What's in a name? That which we call a rose

By any other name would smell as sweet

William Shakespeare, Romeo and Juliet

This line, delivered by Juliet, suggests that names of things don't matter so much. In this love-struck teenager's world, only lawyers worry about such technicalities.

In the sweet smelling world of consumer finance, we see two common forms of financing transactions - loans and retail installment sales (aka credit sales). As a lawyer, I am conditioned to cringe slightly whenever I see the word "loan" used to describe a retail installment sale. There are many differences between a loan and a retail installment sale. To my mind, failing to use the proper term for the transaction can lead to confusion. And that can lead to problems later, especially for financial institutions that service both purchase money loans and retail installment sales.

Now, you may be thinking: "consumers generally don't understand or care about the difference, so why should any of us?" Well, the reason is that there are a lot of clever lawyers out there who understand the subtle and not-so-subtle distinctions between a loan and a retail installment sale. Many of them represent the interests of those consumers. If servicing your retail installment sales as though they are loans is detrimental to consumers, then you could have a problem. Let's focus on one potential pitfall - the accrual of interest on a post-repossession deficiency balance.

Imagine that Friendly Finance Company has two different customers, each of whom has financed the purchase of a new motor vehicle. Customer A obtained a simple interest loan and used the proceeds to purchase the vehicle. The loan bears interest at 8.99% a year and there are no other finance charges, so the effective APR is also 8.99%. Customer B finances the purchase on a retail installment sales contract with finance charges (in the form of the time-price differential), having an effective APR of 8.99%.

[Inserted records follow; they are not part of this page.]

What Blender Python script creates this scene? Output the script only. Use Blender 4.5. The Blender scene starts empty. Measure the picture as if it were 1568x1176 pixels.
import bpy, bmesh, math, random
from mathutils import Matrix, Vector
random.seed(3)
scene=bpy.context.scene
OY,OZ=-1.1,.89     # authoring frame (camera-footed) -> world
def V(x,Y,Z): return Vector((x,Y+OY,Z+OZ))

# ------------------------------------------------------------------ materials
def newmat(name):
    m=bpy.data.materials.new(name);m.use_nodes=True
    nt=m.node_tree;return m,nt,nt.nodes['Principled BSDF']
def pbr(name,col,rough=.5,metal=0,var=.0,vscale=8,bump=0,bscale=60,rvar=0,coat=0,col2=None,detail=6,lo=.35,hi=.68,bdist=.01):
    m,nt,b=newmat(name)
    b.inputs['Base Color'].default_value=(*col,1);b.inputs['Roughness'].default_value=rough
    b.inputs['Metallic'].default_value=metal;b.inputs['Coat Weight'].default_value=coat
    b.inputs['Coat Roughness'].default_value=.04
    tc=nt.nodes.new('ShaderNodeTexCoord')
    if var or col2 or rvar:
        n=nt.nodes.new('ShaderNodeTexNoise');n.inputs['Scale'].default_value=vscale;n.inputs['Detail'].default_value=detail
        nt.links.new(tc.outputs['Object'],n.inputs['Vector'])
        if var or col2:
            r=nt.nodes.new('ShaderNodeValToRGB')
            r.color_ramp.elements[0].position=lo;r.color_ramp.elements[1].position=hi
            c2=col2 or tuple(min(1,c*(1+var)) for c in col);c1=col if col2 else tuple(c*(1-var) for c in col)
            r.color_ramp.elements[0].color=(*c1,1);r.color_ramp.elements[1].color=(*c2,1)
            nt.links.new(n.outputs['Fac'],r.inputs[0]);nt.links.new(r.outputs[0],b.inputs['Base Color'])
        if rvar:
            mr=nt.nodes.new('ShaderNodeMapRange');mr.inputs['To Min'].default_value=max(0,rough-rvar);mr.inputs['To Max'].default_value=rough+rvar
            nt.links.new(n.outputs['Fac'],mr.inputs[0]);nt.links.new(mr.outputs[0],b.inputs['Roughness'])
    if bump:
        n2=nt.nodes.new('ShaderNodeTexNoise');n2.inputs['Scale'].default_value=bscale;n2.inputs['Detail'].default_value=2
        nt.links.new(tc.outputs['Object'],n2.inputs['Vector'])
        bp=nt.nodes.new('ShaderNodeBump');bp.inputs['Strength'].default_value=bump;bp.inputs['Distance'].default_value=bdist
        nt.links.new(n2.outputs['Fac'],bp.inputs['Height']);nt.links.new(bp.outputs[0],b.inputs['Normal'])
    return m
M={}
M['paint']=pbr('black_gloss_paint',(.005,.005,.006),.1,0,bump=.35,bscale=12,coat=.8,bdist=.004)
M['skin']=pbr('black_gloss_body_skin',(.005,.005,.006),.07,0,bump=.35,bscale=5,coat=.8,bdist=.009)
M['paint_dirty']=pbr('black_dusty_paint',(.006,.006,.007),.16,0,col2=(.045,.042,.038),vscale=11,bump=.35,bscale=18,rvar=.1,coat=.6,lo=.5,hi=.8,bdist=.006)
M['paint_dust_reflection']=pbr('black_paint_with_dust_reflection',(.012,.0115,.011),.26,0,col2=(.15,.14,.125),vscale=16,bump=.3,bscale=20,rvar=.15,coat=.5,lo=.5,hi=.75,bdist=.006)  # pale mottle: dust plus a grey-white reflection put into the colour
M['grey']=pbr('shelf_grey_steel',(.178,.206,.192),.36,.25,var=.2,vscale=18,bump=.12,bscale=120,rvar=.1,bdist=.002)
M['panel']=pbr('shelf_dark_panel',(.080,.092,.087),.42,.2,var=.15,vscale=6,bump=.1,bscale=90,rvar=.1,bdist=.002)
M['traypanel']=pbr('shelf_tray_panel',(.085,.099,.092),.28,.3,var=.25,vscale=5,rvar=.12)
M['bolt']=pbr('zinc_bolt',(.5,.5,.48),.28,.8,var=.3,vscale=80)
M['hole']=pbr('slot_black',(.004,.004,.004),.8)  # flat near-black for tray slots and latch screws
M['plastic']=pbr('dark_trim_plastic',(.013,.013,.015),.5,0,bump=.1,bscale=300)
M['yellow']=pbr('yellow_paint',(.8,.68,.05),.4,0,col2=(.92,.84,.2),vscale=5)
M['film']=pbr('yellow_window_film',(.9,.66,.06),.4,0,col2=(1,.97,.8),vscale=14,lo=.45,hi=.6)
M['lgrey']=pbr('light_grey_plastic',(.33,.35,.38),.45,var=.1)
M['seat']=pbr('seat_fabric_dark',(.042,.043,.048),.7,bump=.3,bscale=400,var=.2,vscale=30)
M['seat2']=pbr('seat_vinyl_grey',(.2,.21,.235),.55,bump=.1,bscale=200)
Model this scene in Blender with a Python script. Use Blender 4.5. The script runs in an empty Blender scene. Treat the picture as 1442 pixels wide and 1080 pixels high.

Now imagine that Customer A and Customer B both default. The creditor repossess their vehicles repossessed and sells them at auction. After the sale, a deficiency balance remains on both accounts. Friendly wants to continue to accrue interest at 8.99% on both accounts. Can it do so? Probably not. This is one of those times where there may be a significant difference between a loan and a retail installment sale. To understand why, read on.

Customer A obtained a loan and agreed to repay that loan, with interest, until the loan is repaid. The repossession of the vehicle pledged as collateral for the loan does not fundamentally change the lender/borrower relationship. As long as there is a principal balance outstanding, the borrower has an obligation to repay the principal balance and interest continues to accrue at 8.99% per year until the loan is repaid in full.

Customer B purchased a vehicle on an installment basis, agreeing to pay the purchase price of that vehicle over time. The repossession of that vehicle is a big deal. The seller (or its finance company assignee) got the vehicle back. Why should Customer B continue to pay the purchase price? Because the retail installment contract (if it is properly written) specifically says so. But what about charging interest on the deficiency balance? Well, it all depends on what's in the contract. Some contracts provide for the payment of interest at a specified rate, or at a rate chosen by the seller/assignee but not to exceed the highest lawful rate. In our case, this might be higher or lower than 8.99%. If the contract does not provide for the charging of interest on a deficiency balance, a creditor may rely on some statutory authority to charge interest, but that will varies by state, and in some cases, it's likely that it cannot charge interest at any rate.

What this exercise demonstrates is that Friendly should not assume that it can continue to charge interest at 8.99% on the deficiency balances owed by both Customer A and Customer B. Treating both transactions as "loans" and servicing them accordingly may lead Friendly to charge Customer B for unauthorized interest.

If, like Friendly, your company services both loans and retail installment sales, you might ask:

  • What Are My Processes? Do you charge interest on deficiency balances? If so, do you differentiate between loans and retail installment sales? If you accept retail installment contracts from different forms vendors, do you know how those forms differ on this question, and do your processes respect those differences?
  • What's In My Forms? Do you know exactly what your promissory notes and retail installment contracts say about charging interest on deficiency balances?
  • What's The Law? The states differ on the amount of interest that may be charged, or if it may be charged in the absence of specific agreement with the consumer. In the states where you operate, you need to understand the statutory framework for charging interest on general obligations, particularly if your forms are silent on this issue.

Pay attention to technicalities. Don't be like Juliet. Spoiler Alert: Things don't turn out well for her and Romeo.